To Grow the C:\ Drive

This is part 3 of the “Adding space to a vDisk on a PERC 5/i Controller” post.

Back to Part 1 or Part 2.

Growing the system partition is a much more elaborate task. Download gparted (do not use 0.15.0, it’s buggy) and burn the ISO to disk. Make sure you have a full system backup before performing any disk modifications. Yes, that means YOU if this a production system.

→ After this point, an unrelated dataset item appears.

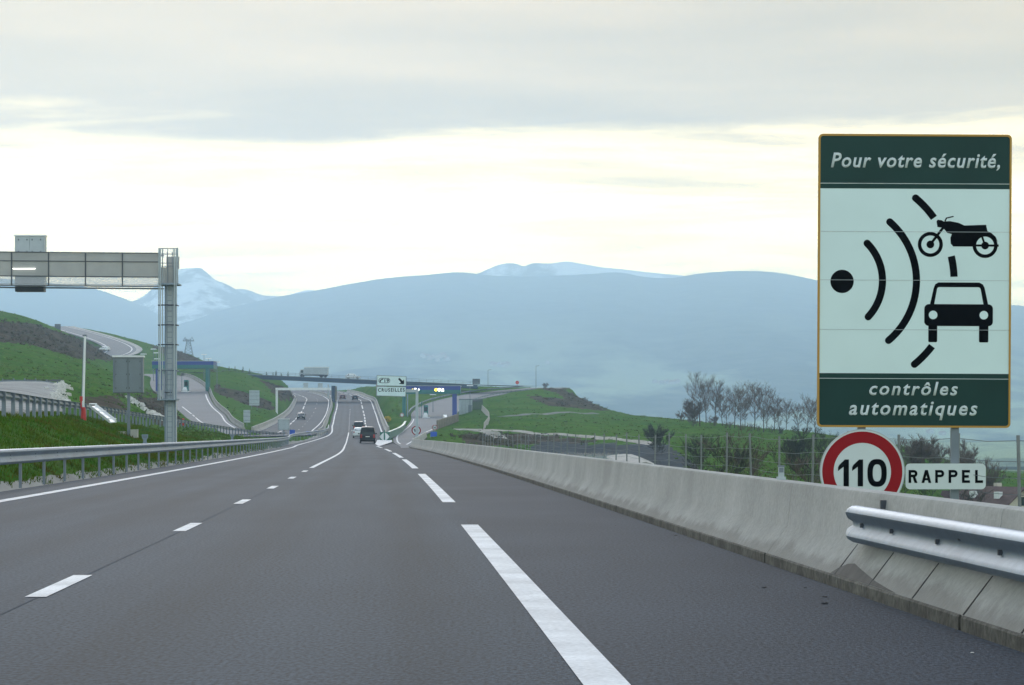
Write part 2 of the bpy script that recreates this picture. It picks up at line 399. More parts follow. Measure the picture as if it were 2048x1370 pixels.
l_redge = line(3.3, [(765, 385), (758, 485), (751, 600), (744, 668), (738, 720), (728, 760), (713, 830), (678, 920), (618, 1010)], (0, 60))
l_pavL = line(-8.62, [(646, 365), (659, 470), (665, 590), (670, 665), (669, 690), (666, 750), (650, 830), (615, 920), (555, 1010)])
l_pavR = line(3.75, [(796, 300), (779, 350), (771, 400), (765, 485), (757, 600), (750, 668), (743, 720), (733, 760), (718, 830), (683, 920), (623, 1010)], (0, 60, 120, 180, 240, 262))
def Ys(a, c, near=2.0, g=.02):
    r = [a]; 
    while r[-1] < c: r.append(r[-1]+max(near, g*abs(r[-1])))
    r[-1] = c; return np.array(r)
def ribbon(name, L, R, Z, ys, m, parent=None, dz=0., skirt=0.35):
    b = MB(); vs = []; 
    for y in ys:
        y = float(y); z = float(Z(y))+dz
        vs += [(float(L(y)), y, z), (float(R(y)), y, z), (float(L(y)), y, z-skirt), (float(R(y)), y, z-skirt)]
    fs = []
    for i in range(len(ys)-1):
        a = 4*i; c = a+4
        fs.append((a, a+1, c+1, c))
        if skirt: fs += [(a+2, a, c, c+2), (a+1, a+3, c+3, c+1)]
    return b.add(vs, fs).build(name, m, parent, fix=False)
ysM = Ys(-50, FARX)
off = lambda f, d: (lambda y: f(y)+d)
road = struct(ribbon('road', off(l_pavL, 0), off(l_dash, .0), zRC, ysM, M['asphalt']))
uvl = road.data.uv_layers.new(name='across'); 
for lp in road.data.loops:
    vi = lp.vertex_index; uvl.data[lp.index].uv = ((9.69 if vi % 2 else 0.0), road.data.vertices[vi].co.y)
shoulder = struct(ribbon('hard_shoulder', off(l_dash, .0), l_pavR, zRC, ysM, M['asphalt_dark']))
def mark(name, f, w, Y0, Y1, parent, Z=zRC, dz=.006, m=None):
    ys = Ys(Y0, Y1, 2., .015) if Y1-Y0 > 4 else np.array([Y0, Y1])
    h = w/2
    return ribbon(name, off(f, -h), off(f, h), Z, ys, m or M['paint'], parent, dz, 0)
def fl(px_y): return F*H0/(px_y-HY)          # depth at which the flat road is seen on a pixel row
mark('edge_line', l_edge, .26, -40, FARX, road)
for y0 in (1195, 1063, 1008, 977.5, 957.5, 944):
    d = fl(y0); mark('lane_dash', l_lane, .17, d, d+3.0, road)
for d in (6.4-13+.0,): mark('lane_dash', l_lane, .17, d, d+3.0, road)
mark('lane_line', l_lane, .17, fl(936), 395, road)
Yd = 408
while Yd < 640:
    mark('lane_dash', l_lane, .15, Yd, Yd+3, road); Yd += 13
mark('lane_joint', off(l_lane, .02), .014, -20, 70, road, dz=.003, m=M['seam'])
for a, c in ((-12, fl(1050)), (fl(1005), fl(948)), (fl(937), fl(919)), (fl(915.5), fl(906)), (fl(903), fl(898)), (232, 262)):
    mark('shoulder_dash', l_dash, .24, a, c, shoulder)
Yd = 395
while Yd < 900:
    mark('shoulder_dash', l_dash, .26, Yd, Yd+22, shoulder); Yd += 30
mark('edge_line', l_redge, .24, 372, FARX, shoulder)

# exit ramp on the right
rY = [225, 262, 310, 350, 400, 450, 510, 545, 580, 620, 645, 670, 690, 708]
rampL = hermite([225, 262, 300, 350, 400, 460, 530, 560, 600, 640, 665, 690, 712, 735], [pxX(p, Y) for p, Y in zip((802, 800, 788, 788, 800, 815, 823, 822, 835, 868, 902, 945, 1000, 1062), (225, 262, 300, 350, 400, 460, 530, 560, 600, 640, 665, 690, 712, 735))])
rampR = hermite(rY+[735], [pxX(p, Y) for p, Y in zip((820, 818, 832, 845, 862, 885, 908, 912, 916, 932, 952, 985, 1025, 1075, 1140), rY+[735])])
zRamp = hermite([225, 262, 300, 350, 400, 460, 530, 560, 600, 640, 665, 690, 712, 735], [0.0, .0, .25, 1.0, 1.7, 2.9, 4.7, 5.7, 7.5, 9.7, 11.1, 12.5, 13.7, 14.9])
ramp = struct(ribbon('exit_ramp', rampL, rampR, zRamp, Ys(225, 735), M['asphalt_pale'], dz=.01))
mark('edge_line', off(rampL, .5), .2, 285, 520, ramp, zRamp, .02)
mark('edge_line', off(rampR, -.5), .2, 280, 520, ramp, zRamp, .02)
# white painted gore between the carriageway and the ramp
def gore():
    b = MB(); ys = np.linspace(262, 318, 16); vs = []
    for y in ys:
        l = float(l_dash(y))+.2+max(0, (y-285)*.02); r = float(rampL(y))-.15
        u = (y-262)/56; c = float(l_dash(262))
        r = (1-min(1, u*1.3))*(l+.1)+min(1, u*1.3)*max(l+.1, r)
        z = float(max(zRC(y), zRamp(y)))+.03
        vs += [(l, y, z), (r, y, z)]
    return b.add(vs, [(2*i, 2*i+1, 2*i+3, 2*i+2) for i in range(len(ys)-1)]).build('gore_marking', M['paint'], ramp, fix=False)
gore()

# opposite carriageway, on the left of the median
lcY = [140, 200, 250, 300, 365, 470, 547, 620, 680, 750, 830, 920, 1010]
zLC = hermite([140, 200, 250, 300, 365, 470, 547, 620, 680, 750, 830, 920, 1010], [.9, .9, .9, .95, 1.15, 2.9, 4.6, 7.0, 9.9, 11.9, 14.3, 17.0, 19.5])
lcR = hermite([140, 200, 250, 300, 365, 420, 470, 547, 600, 680, 750, 830, 920, 1010], [-25.5, -31.5, -34.5, -35.5]+[pxX(p, Y) for p, Y in ((622, 365), (636, 420), (646, 470), (655, 547), (660, 600), (664, 680), (660, 750), (644, 830), (609, 920), (549, 1010))])
lcL = hermite([140, 200, 250, 300, 365, 410, 470, 547, 620, 680, 750, 830, 920, 1010], [-37, -43.5, -46.5, -46.5]+[pxX(p, Y) for p, Y in ((492, 365), (520, 410), (545, 470), (566, 547), (583, 620), (592, 680), (592, 750), (575, 830), (548, 920), (485, 1010))])
lc = struct(ribbon('opposite_carriageway', lcL, lcR, zLC, Ys(300, FARX), M['asphalt']))
mark('edge_line', off(lcR, -.9), .24, 302, FARX, lc, zLC)
lcD = hermite([140, 300, 365, 390, 437, 500, 547, 600, 640, 690, 750, 830, 920, 1010], [-34.2, -43.8]+[pxX(p, Y) for p, Y in ((530, 365), (552, 390), (572, 437), (583, 500), (592, 547), (601, 600), (607, 640), (612, 690), (613, 750), (596, 830), (562, 920), (502, 1010))])
lcM = lambda y: .5*(lcD(y)+lcR(y)-.9)
Yd = 300
while Yd < 900:
    mark('shoulder_dash', lcD, .26, Yd, Yd+22, lc, zLC); mark('lane_dash', lcM, .17, Yd+5, Yd+8, lc, zLC); Yd += 30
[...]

Reboot the system with the gparted ISO in the drive. Press the enter key when you get to the boot screen. Follow remaining prompts to get you to the GUI. When asked which mode do you prefer, press 0 then enter.

gparted-1

  • Review the partitions and the familiarize yourself with your disk layout. Note which partition is the boot partition. For Windows, that is your C:\ drive. In this example, C:\ is /dev/sda2 and D:\ is inside the extended partition, /dev/sda5
  • Now this is where it gets tricky. Here I shrunk the /dev/sda5 partition from the left to add space to the beginning of the partition. Then I shrunk /dev/sda3 (the extended partition). Lastly, I grew the C:\ drive partition, /dev/sda2.

gparted-resize

gparted-resize2

gparted-resize3

gparted-resize4

  • Notice the several unallocated slices between the partitions, these occur when you have cylinder aligned and MiB aligned partitions on the same disk. Also, notice the unallocated space at the end of the partition (like when we started) this will taken care of in Windows, however we could handle it hear, but it seems quicker to do from the OS.
  • Once your partitions appear as you like them to, click Apply. This will queue up all 3 disk operations to disk. Depending on the size of your disk, this may take some time.
  • Click Details for more information about what’s happening.

gparted-apply

  • Once the operations are complete, click close.

gparted-done

  • Reboot the server and remove the CD.  Your system will run a check disk on C:\ (and maybe D:\). Let it complete and allow the system to boot to windows
  • When your system boots up, open Disk Management and view the newly sized C:\ and D:\. Note the unallocated space still on the end of the drive. Also note, D:\ no longer has a drive letter. Reassign the same drive letter.

diskmgmt-unallocated3

  • Now Run dis part and extend the volume.
  • Enter #List DISK
  • Enter #LIST VOLUME
  • Enter #SELECT VOLUME #
  • Enter #EXTEND. This will take all available space and use it to extend the partition.
  • Reboot the server and allow for another check disk to run. This time it will be for the D:\ drive. Depending on the size of the drive, this may take some time.
  • Once the server reboots, open up disk management and review the disk layout.